We were only together 2.5 years.  The breakup was abrupt by anyone's standards, I think, although it was precipitated by a fight.  Two days before, he was going on and on (and on) about how much he loved me, how much he wanted to show me and try to be more intimate.  We had just spent three weekends together, traveling, which was new for us.  I guess there was "closure" for him--he dumped me via FB msg, saying:  you were right, I don't have it in me to have a deep/profound relationship, I'm too fried to see you/talk to you.

He didn't say a single nice thing to me, offer to get together to talk it over, etc.  His tone toward me completely changed.  I tried to get him to talk a couple of times afterwards (text) and he was condescending and cold.  It stunned me that he suddenly hated me.  I thought he was kind and gentle... .I even tried to walk him through how "normal" breakups happen  Laugh out loud (click to insert in post) but he was having none of it.  We didn't even get together or make plans to exchange personal items.  I haven't seen him since, except driving (we live in the same neighborhood).

Then he started harassing me, recorded "prank calls" in the middle of the night (to my cell phone, for which very people have the #--and he has horrible insomnia), phony emails/calls into my office, etc.  I wasn't positive it was him, but then found out later it started the same time he heard through a mutual friend I was dating someone else.  He is furious with that friend for setting me up, and has stated his intention to "have nothing to do with him" despite the fact they have been friends for 40 years.  The friend was as shocked as I am, but is not hurt--just angry.

Excerpt
I sometimes think we want an explanation when there may not be one. I have seen two people in a relationship together and seem very disordered. They part ways and both go on to have decent/good relationships with other people. Sometimes, two people just aren't a good fit and one or both parties don't realize it.
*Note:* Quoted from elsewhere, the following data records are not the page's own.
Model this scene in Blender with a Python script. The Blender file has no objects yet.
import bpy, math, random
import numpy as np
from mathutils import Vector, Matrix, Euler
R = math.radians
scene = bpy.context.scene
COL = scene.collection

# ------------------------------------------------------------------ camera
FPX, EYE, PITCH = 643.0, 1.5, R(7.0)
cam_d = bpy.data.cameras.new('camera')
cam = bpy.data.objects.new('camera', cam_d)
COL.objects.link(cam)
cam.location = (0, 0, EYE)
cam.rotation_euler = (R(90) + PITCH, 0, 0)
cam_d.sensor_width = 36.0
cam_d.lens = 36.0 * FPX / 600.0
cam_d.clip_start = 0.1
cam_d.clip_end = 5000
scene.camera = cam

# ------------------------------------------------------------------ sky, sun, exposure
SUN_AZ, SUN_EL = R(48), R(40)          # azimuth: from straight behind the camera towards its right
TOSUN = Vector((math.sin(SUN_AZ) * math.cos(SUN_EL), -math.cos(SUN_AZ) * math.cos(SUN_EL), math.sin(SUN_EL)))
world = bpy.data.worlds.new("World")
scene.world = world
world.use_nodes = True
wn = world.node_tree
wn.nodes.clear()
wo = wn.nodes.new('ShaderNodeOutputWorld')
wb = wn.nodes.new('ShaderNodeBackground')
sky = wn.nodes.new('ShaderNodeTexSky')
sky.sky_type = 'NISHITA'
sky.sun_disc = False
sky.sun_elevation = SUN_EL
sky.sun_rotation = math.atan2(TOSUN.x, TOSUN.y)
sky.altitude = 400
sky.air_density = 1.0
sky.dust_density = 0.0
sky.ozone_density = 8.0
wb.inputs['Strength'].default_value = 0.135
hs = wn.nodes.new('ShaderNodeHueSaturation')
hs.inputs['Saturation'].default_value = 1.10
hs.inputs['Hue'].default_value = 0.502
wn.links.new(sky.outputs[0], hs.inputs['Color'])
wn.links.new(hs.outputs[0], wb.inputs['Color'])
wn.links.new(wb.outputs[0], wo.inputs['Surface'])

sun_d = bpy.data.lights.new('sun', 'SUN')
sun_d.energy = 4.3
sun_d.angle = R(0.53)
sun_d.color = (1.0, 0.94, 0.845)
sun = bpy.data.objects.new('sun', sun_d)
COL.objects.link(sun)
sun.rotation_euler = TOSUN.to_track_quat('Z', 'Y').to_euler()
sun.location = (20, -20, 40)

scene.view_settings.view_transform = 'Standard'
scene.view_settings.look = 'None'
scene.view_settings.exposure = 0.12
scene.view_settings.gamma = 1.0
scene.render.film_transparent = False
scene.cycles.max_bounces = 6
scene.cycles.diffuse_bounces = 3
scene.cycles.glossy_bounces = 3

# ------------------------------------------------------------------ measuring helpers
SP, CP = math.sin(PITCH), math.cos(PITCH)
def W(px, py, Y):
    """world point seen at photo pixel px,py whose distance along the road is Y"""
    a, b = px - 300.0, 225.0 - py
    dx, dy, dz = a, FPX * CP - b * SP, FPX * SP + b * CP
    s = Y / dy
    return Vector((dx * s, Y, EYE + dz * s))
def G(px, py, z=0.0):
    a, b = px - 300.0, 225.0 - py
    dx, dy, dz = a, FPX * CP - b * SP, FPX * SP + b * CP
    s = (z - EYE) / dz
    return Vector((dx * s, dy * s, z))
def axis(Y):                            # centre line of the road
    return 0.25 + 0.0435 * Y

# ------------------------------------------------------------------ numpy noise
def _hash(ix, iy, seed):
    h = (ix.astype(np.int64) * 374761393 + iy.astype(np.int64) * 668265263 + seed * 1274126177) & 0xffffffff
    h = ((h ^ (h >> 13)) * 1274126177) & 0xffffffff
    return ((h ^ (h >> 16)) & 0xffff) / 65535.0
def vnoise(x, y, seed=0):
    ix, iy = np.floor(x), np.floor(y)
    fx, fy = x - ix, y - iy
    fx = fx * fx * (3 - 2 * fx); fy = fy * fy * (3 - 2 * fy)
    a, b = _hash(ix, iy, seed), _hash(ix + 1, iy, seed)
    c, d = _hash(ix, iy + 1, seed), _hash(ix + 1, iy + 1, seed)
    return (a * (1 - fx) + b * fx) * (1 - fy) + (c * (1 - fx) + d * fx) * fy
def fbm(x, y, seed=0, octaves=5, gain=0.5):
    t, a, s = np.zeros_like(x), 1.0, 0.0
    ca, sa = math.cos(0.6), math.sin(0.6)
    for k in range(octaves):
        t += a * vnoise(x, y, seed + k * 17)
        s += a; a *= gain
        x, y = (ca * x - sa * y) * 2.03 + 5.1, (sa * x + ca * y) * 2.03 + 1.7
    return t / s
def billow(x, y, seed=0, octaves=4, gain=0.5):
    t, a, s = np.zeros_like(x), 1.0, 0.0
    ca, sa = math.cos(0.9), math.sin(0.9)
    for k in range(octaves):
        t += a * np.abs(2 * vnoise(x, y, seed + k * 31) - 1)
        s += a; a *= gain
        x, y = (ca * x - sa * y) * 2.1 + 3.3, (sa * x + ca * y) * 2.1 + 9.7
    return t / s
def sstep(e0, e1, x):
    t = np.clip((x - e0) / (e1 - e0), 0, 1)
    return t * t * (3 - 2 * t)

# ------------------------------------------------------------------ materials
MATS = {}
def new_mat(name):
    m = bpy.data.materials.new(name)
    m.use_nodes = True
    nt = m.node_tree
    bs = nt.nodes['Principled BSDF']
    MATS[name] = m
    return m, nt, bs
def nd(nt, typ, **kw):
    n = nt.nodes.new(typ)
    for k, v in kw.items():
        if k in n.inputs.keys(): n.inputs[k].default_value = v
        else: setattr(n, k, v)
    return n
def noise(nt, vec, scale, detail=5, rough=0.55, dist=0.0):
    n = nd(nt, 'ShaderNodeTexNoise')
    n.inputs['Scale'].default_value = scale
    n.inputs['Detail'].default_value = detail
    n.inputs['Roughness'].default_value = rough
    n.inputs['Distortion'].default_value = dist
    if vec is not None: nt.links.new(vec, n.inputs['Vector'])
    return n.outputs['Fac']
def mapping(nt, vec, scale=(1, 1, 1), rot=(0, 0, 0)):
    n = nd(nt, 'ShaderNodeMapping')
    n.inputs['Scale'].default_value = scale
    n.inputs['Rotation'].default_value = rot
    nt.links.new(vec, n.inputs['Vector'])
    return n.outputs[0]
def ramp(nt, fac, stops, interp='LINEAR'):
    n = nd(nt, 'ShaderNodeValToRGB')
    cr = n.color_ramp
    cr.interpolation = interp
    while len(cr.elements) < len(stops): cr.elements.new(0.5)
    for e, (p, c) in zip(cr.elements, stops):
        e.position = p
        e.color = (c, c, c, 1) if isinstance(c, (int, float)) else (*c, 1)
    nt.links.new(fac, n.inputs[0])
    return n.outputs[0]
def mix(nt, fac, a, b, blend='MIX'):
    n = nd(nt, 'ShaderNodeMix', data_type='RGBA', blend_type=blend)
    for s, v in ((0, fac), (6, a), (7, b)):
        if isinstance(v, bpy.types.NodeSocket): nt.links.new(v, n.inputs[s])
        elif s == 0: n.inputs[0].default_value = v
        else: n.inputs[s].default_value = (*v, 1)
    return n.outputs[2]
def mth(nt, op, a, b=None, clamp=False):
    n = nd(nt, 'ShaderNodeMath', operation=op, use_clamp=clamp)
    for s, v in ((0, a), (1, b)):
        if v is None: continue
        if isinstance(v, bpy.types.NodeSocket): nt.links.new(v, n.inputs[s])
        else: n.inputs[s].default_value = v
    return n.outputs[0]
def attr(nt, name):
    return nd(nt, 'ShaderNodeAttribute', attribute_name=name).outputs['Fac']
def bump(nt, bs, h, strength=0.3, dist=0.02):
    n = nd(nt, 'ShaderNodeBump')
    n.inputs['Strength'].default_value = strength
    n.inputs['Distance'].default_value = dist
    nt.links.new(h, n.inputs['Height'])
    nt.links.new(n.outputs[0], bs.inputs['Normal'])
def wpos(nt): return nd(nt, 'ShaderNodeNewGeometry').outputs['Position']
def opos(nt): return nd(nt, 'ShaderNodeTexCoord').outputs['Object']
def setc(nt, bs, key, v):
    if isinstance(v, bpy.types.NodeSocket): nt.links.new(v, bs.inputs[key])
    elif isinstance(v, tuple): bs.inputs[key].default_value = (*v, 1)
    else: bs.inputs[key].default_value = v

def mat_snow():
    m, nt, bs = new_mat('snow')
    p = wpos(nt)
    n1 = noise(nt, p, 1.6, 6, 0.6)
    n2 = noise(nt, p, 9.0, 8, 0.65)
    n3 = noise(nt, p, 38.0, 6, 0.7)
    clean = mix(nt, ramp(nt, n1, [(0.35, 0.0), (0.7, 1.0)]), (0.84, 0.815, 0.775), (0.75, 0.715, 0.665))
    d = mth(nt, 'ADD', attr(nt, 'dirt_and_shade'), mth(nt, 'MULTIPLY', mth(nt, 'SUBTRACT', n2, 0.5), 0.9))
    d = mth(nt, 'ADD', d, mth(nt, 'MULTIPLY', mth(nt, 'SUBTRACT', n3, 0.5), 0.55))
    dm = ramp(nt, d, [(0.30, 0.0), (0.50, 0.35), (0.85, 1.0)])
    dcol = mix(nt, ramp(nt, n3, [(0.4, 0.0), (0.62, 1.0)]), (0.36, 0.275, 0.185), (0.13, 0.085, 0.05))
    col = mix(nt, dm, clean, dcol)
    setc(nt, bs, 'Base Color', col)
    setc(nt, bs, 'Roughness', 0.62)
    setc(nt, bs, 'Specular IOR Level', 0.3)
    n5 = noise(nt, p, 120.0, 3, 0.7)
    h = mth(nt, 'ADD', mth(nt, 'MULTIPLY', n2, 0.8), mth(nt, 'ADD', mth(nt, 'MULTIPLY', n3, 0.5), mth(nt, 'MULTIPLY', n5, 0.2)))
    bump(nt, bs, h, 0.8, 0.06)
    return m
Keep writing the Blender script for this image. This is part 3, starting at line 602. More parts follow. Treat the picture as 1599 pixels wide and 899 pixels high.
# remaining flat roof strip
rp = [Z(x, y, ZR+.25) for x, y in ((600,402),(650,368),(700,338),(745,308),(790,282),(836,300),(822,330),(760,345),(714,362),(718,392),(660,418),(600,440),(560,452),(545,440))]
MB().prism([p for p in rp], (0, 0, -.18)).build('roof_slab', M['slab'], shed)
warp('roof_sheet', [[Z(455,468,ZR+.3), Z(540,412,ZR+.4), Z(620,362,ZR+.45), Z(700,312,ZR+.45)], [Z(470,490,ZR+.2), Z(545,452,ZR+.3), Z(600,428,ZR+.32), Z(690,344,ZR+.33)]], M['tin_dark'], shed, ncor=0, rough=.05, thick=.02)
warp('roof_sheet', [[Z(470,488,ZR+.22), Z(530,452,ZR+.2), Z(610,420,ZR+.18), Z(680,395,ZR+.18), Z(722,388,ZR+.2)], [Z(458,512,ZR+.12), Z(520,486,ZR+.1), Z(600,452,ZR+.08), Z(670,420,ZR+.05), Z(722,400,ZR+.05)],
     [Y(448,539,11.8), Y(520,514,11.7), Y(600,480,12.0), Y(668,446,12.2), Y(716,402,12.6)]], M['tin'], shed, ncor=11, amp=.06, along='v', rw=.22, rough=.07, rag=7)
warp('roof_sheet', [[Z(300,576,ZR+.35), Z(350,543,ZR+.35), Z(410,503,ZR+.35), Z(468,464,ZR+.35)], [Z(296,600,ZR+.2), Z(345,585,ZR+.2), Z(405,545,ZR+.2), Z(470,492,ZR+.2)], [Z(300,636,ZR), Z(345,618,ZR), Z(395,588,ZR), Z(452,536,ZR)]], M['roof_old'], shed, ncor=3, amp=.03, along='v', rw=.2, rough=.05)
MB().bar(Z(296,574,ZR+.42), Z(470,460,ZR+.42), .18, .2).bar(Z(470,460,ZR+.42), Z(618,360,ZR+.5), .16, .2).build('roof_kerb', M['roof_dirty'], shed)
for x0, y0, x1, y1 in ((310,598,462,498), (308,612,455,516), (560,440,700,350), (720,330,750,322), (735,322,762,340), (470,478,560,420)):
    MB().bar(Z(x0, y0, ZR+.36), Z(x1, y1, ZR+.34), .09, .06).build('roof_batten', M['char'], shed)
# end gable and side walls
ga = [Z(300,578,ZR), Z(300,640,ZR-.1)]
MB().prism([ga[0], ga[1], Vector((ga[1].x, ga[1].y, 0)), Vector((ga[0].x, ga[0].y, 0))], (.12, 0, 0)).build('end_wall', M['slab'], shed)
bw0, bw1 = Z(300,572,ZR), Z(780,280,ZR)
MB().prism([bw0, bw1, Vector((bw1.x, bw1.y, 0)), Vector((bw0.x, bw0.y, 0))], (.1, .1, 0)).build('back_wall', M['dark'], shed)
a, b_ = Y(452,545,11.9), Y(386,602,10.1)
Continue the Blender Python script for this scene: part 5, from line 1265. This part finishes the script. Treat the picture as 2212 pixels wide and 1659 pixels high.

It seemed like a good fit.  Very affectionate and demonstrative, we laughed so much and were in constant contact, very little conflict.  Our friends were all shocked by the breakup.  However, I think you're right that it wasn't actually a good relationship.  I had really opened up to him and told him the worst thing he could do to me is not talk to me (silent treatment--he'd done that to me a couple of times before, I always had to cajole him to have a conversation if he was ignoring me).  I guess if someone knows your vulnerabilities explicitly, and chooses to use them against you, that's a pretty good indicator it's not a healthy r/s.

He has so many wonderful qualities--I adored him.  But he was definitely suffering from mental health issues, there is no question about that part, he openly admitted it.  It's just that I thought he was having trouble adjusting to some difficult life situations and had depression/anxiety.  It took a long time to realize that he is always having some sort of crisis, it's like a lifestyle for him.  I honestly believed he was just going through a (legitimate) rough patch when we met.  It slowly dawned on me that he didn't seem to feel any better as his life situation improved.  Almost like he was only happy when he was unhappy.

Unfortunately, I'm starting to feel like I'm the same way.  Maybe it's a mid-life crisis, but it's definitely something different from anything I've experienced before... .a heavy, despairing type of feeling seems to have taken hold.